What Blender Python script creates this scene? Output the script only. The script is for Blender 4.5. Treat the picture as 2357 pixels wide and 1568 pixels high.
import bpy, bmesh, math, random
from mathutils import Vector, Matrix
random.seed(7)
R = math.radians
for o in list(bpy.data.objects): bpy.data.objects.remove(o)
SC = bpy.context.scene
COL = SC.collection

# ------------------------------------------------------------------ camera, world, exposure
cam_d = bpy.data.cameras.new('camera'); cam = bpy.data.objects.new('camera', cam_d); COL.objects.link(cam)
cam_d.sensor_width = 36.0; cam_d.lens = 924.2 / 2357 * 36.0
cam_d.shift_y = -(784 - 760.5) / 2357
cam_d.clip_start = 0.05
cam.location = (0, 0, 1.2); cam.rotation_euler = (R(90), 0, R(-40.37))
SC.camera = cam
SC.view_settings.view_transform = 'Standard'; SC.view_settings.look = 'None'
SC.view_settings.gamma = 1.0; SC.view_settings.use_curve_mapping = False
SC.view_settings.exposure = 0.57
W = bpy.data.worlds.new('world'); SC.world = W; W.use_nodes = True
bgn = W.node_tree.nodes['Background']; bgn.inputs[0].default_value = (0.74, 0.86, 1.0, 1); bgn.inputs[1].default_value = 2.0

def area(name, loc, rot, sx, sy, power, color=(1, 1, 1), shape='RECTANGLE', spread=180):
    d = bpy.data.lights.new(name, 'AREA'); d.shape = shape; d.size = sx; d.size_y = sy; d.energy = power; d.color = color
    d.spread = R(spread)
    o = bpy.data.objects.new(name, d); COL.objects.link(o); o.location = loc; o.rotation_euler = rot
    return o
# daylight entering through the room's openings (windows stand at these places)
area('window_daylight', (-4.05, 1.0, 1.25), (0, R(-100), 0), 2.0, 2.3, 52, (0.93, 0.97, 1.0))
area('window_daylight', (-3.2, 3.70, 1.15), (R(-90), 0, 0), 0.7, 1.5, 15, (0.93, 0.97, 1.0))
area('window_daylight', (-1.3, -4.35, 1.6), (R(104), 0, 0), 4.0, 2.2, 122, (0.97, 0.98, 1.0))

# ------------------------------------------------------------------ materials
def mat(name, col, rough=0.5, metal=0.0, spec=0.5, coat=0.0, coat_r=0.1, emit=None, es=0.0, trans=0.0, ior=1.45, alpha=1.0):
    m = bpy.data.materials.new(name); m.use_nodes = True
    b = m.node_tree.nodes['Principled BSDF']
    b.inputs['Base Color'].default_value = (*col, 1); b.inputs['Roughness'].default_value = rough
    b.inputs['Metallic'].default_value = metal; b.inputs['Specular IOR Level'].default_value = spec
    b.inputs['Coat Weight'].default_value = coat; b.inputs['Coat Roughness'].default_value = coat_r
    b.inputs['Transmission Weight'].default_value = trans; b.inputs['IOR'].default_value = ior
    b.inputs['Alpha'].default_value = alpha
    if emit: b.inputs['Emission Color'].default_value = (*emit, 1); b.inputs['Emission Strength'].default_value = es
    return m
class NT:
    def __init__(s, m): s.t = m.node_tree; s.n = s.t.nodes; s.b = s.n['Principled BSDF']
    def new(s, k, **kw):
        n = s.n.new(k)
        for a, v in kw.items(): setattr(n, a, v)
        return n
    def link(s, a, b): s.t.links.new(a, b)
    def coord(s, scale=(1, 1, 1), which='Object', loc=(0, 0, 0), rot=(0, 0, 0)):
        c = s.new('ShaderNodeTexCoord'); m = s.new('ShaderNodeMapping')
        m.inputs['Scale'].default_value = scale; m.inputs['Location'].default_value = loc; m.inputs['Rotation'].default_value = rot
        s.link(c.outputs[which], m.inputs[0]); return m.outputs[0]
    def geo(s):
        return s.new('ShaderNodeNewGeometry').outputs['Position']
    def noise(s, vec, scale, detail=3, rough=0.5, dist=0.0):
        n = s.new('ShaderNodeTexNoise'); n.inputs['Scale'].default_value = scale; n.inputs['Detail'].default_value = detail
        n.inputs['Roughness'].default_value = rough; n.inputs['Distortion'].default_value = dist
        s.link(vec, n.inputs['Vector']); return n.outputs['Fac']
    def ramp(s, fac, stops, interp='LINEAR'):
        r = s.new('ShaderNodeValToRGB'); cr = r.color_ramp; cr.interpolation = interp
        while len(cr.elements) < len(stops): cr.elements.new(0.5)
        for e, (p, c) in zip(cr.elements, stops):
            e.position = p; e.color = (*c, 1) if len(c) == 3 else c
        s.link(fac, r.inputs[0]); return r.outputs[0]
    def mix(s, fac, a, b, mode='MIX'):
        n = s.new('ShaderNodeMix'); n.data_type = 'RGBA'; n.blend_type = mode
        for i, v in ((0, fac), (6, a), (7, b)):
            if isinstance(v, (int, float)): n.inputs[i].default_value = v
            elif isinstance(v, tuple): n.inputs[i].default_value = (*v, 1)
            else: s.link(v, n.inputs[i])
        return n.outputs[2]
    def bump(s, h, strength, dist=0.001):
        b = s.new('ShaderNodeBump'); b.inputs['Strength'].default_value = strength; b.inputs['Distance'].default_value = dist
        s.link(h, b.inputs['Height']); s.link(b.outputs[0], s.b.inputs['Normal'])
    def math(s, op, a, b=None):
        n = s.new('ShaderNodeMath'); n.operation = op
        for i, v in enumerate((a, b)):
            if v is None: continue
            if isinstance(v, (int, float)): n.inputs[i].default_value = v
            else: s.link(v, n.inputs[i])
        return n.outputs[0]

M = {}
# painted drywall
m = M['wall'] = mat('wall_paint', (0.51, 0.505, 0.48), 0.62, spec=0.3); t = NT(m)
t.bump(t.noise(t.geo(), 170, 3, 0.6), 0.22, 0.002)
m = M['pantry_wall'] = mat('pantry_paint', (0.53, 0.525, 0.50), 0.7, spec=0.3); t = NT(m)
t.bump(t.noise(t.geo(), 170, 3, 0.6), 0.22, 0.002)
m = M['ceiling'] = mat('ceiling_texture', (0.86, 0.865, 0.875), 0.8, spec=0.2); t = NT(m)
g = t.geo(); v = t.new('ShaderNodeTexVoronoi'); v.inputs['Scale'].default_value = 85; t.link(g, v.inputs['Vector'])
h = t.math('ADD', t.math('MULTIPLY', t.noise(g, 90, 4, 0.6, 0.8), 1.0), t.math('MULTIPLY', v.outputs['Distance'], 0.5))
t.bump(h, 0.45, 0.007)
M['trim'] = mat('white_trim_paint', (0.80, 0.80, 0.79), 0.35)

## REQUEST
Please repeat the material above, word for word and in full.

## FINISHED ANSWER
What Blender Python script creates this scene? Output the script only. The script is for Blender 4.5. Treat the picture as 2357 pixels wide and 1568 pixels high.
import bpy, bmesh, math, random
from mathutils import Vector, Matrix
random.seed(7)
R = math.radians
for o in list(bpy.data.objects): bpy.data.objects.remove(o)
SC = bpy.context.scene
COL = SC.collection

# ------------------------------------------------------------------ camera, world, exposure
cam_d = bpy.data.cameras.new('camera'); cam = bpy.data.objects.new('camera', cam_d); COL.objects.link(cam)
cam_d.sensor_width = 36.0; cam_d.lens = 924.2 / 2357 * 36.0
cam_d.shift_y = -(784 - 760.5) / 2357
cam_d.clip_start = 0.05
cam.location = (0, 0, 1.2); cam.rotation_euler = (R(90), 0, R(-40.37))
SC.camera = cam
SC.view_settings.view_transform = 'Standard'; SC.view_settings.look = 'None'
SC.view_settings.gamma = 1.0; SC.view_settings.use_curve_mapping = False
SC.view_settings.exposure = 0.57
W = bpy.data.worlds.new('world'); SC.world = W; W.use_nodes = True
bgn = W.node_tree.nodes['Background']; bgn.inputs[0].default_value = (0.74, 0.86, 1.0, 1); bgn.inputs[1].default_value = 2.0

def area(name, loc, rot, sx, sy, power, color=(1, 1, 1), shape='RECTANGLE', spread=180):
    d = bpy.data.lights.new(name, 'AREA'); d.shape = shape; d.size = sx; d.size_y = sy; d.energy = power; d.color = color
    d.spread = R(spread)
    o = bpy.data.objects.new(name, d); COL.objects.link(o); o.location = loc; o.rotation_euler = rot
    return o
# daylight entering through the room's openings (windows stand at these places)
area('window_daylight', (-4.05, 1.0, 1.25), (0, R(-100), 0), 2.0, 2.3, 52, (0.93, 0.97, 1.0))
area('window_daylight', (-3.2, 3.70, 1.15), (R(-90), 0, 0), 0.7, 1.5, 15, (0.93, 0.97, 1.0))
area('window_daylight', (-1.3, -4.35, 1.6), (R(104), 0, 0), 4.0, 2.2, 122, (0.97, 0.98, 1.0))

# ------------------------------------------------------------------ materials
def mat(name, col, rough=0.5, metal=0.0, spec=0.5, coat=0.0, coat_r=0.1, emit=None, es=0.0, trans=0.0, ior=1.45, alpha=1.0):
    m = bpy.data.materials.new(name); m.use_nodes = True
    b = m.node_tree.nodes['Principled BSDF']
    b.inputs['Base Color'].default_value = (*col, 1); b.inputs['Roughness'].default_value = rough
    b.inputs['Metallic'].default_value = metal; b.inputs['Specular IOR Level'].default_value = spec
    b.inputs['Coat Weight'].default_value = coat; b.inputs['Coat Roughness'].default_value = coat_r
    b.inputs['Transmission Weight'].default_value = trans; b.inputs['IOR'].default_value = ior
    b.inputs['Alpha'].default_value = alpha
    if emit: b.inputs['Emission Color'].default_value = (*emit, 1); b.inputs['Emission Strength'].default_value = es
    return m
class NT:
    def __init__(s, m): s.t = m.node_tree; s.n = s.t.nodes; s.b = s.n['Principled BSDF']
    def new(s, k, **kw):
        n = s.n.new(k)
        for a, v in kw.items(): setattr(n, a, v)
        return n
    def link(s, a, b): s.t.links.new(a, b)
    def coord(s, scale=(1, 1, 1), which='Object', loc=(0, 0, 0), rot=(0, 0, 0)):
        c = s.new('ShaderNodeTexCoord'); m = s.new('ShaderNodeMapping')
        m.inputs['Scale'].default_value = scale; m.inputs['Location'].default_value = loc; m.inputs['Rotation'].default_value = rot
        s.link(c.outputs[which], m.inputs[0]); return m.outputs[0]
    def geo(s):
        return s.new('ShaderNodeNewGeometry').outputs['Position']
    def noise(s, vec, scale, detail=3, rough=0.5, dist=0.0):
        n = s.new('ShaderNodeTexNoise'); n.inputs['Scale'].default_value = scale; n.inputs['Detail'].default_value = detail
        n.inputs['Roughness'].default_value = rough; n.inputs['Distortion'].default_value = dist
        s.link(vec, n.inputs['Vector']); return n.outputs['Fac']
    def ramp(s, fac, stops, interp='LINEAR'):
        r = s.new('ShaderNodeValToRGB'); cr = r.color_ramp; cr.interpolation = interp
        while len(cr.elements) < len(stops): cr.elements.new(0.5)
        for e, (p, c) in zip(cr.elements, stops):
            e.position = p; e.color = (*c, 1) if len(c) == 3 else c
        s.link(fac, r.inputs[0]); return r.outputs[0]
    def mix(s, fac, a, b, mode='MIX'):
        n = s.new('ShaderNodeMix'); n.data_type = 'RGBA'; n.blend_type = mode
        for i, v in ((0, fac), (6, a), (7, b)):
            if isinstance(v, (int, float)): n.inputs[i].default_value = v
            elif isinstance(v, tuple): n.inputs[i].default_value = (*v, 1)
            else: s.link(v, n.inputs[i])
        return n.outputs[2]
    def bump(s, h, strength, dist=0.001):
        b = s.new('ShaderNodeBump'); b.inputs['Strength'].default_value = strength; b.inputs['Distance'].default_value = dist
        s.link(h, b.inputs['Height']); s.link(b.outputs[0], s.b.inputs['Normal'])
    def math(s, op, a, b=None):
        n = s.new('ShaderNodeMath'); n.operation = op
        for i, v in enumerate((a, b)):
            if v is None: continue
            if isinstance(v, (int, float)): n.inputs[i].default_value = v
            else: s.link(v, n.inputs[i])
        return n.outputs[0]

M = {}
# painted drywall
m = M['wall'] = mat('wall_paint', (0.51, 0.505, 0.48), 0.62, spec=0.3); t = NT(m)
t.bump(t.noise(t.geo(), 170, 3, 0.6), 0.22, 0.002)
m = M['pantry_wall'] = mat('pantry_paint', (0.53, 0.525, 0.50), 0.7, spec=0.3); t = NT(m)
t.bump(t.noise(t.geo(), 170, 3, 0.6), 0.22, 0.002)
m = M['ceiling'] = mat('ceiling_texture', (0.86, 0.865, 0.875), 0.8, spec=0.2); t = NT(m)
g = t.geo(); v = t.new('ShaderNodeTexVoronoi'); v.inputs['Scale'].default_value = 85; t.link(g, v.inputs['Vector'])
h = t.math('ADD', t.math('MULTIPLY', t.noise(g, 90, 4, 0.6, 0.8), 1.0), t.math('MULTIPLY', v.outputs['Distance'], 0.5))
t.bump(h, 0.45, 0.007)
M['trim'] = mat('white_trim_paint', (0.80, 0.80, 0.79), 0.35)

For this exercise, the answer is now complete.